It’s customary in bankruptcy cases for the debtors, in this case FTX, to request permission from the judge to continue paying their employees. After all, the company’s funds are supposed to be frozen. But the new FTX CEO John J. Ray III has noted that it’s been especially difficult to locate all of FTX’s funds and employees.

The court filing also showed that even before the bankruptcy filing had been submitted, the company had logged $20,000 worth of billable hours with Owl Hill Advisory, the company through which it hired John J. Ray III as its new CEO.

Ray himself commands $1,300 per hour, which the advisory firm will bill FTX on a monthly basis.

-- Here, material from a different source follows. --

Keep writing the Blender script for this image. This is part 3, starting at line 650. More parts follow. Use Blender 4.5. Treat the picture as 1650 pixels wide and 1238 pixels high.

The executives he’s hired from RLKS Executive Solution to help with finances and administration will receive $975 per hour. 

FTX also said in the filing that it has suspended its practice of paying certain employees “with their proprietary cryptocurrency token and/or stock options or equity-based compensation.” FTX’s proprietary token is the FTX Token, or FTT.

Trouble first started for FTX and quantitative trading desk Alameda Research, its sister company, when a leaked balance sheet showed that Alameda’s $14 billion balance sheet included $5 billion worth of FTT. That triggered Binance, a former FTX investor, to announce that it would be liquidating its $580 million FTT position. The resulting bank run caused FTT’s price to crater as users rushed to sell their tokens and pull funds off the FTX platform.

After Binance expressed its intent to acquire rival crypto exchange FTX, Binance called the deal off a day later. Then Bankman-Fried said in several long Twitter threads that he had misunderstood the company’s leverage and that he and his team would be working to find liquidity, announcing at one point that there was a pending deal with Justin Sun’s TronDAO.

But shortly after that announcement, FTX filed its petition for Chapter 11 bankruptcy protection on Friday, November 11.